Gabe was, in the end, just as insignificant. He wasn't honestly or seriously making any moves at all to transition his self to a man or to man-up if I can put it in a rather genderist way. Instead, it seemed that he was simply playing at being a guy, dabbling in it, idolizing it, but not really serious about it. He never - not even at the end - seemed like he was going to own it and take it in both hands.
The biggest issue vis-à-vis Paige was Gabe's inability to come to grips with his feelings for her. This torpor he experiences was a serious problem which he embraces throughout the entire novel and it made him unlikeable in the end. He's also a 'real teen guy', but not in a good way, when it comes to his focus on relationships. On the one hand he's idolizing Paige, convinced that she's the only girl for him, but on the other, he's lusting after and/or going on dates with other girls, meeting Mara and stringing Heather along, but making no moves to try and pursue Paige. He's an idiot at best and a complete jerk at worst!
He was, throughout the story, consistently letting things happen to him instead of making things happen.
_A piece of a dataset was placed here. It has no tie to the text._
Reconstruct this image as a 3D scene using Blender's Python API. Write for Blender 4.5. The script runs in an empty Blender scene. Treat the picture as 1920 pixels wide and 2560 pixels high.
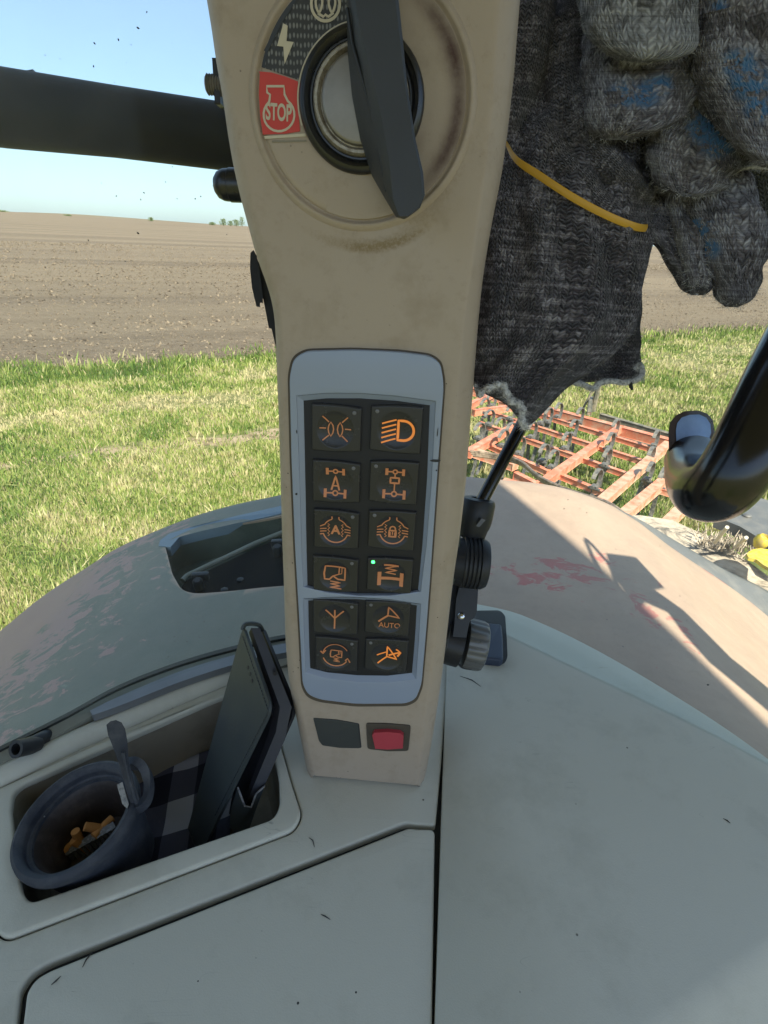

He wasted his time, wasted his chances, showed no interest in getting serious about his gender change, and in the end, Gabe was no different and no better than he was at the start. I'm not one of those people who insists that a character change. Indeed, some of the best stories feature a character who is unshakable, but in this particular case, where the very essence of the story is change and none happens, it stands out rather starkly. The ending capped it all because it honestly felt like the author ran out of ideas and simply said, "Stick a mango in it, I'm done."
I honestly cannot recommend this novel at all. Read, instead, Rachel Eliason's novel, or better yet, read the real thing: Bumbling into Body Hair: A Transsexual's Memoir by Everett Maroon, which I favorably reviewed last October. This tells the true story of a female to male transsexual in his own words.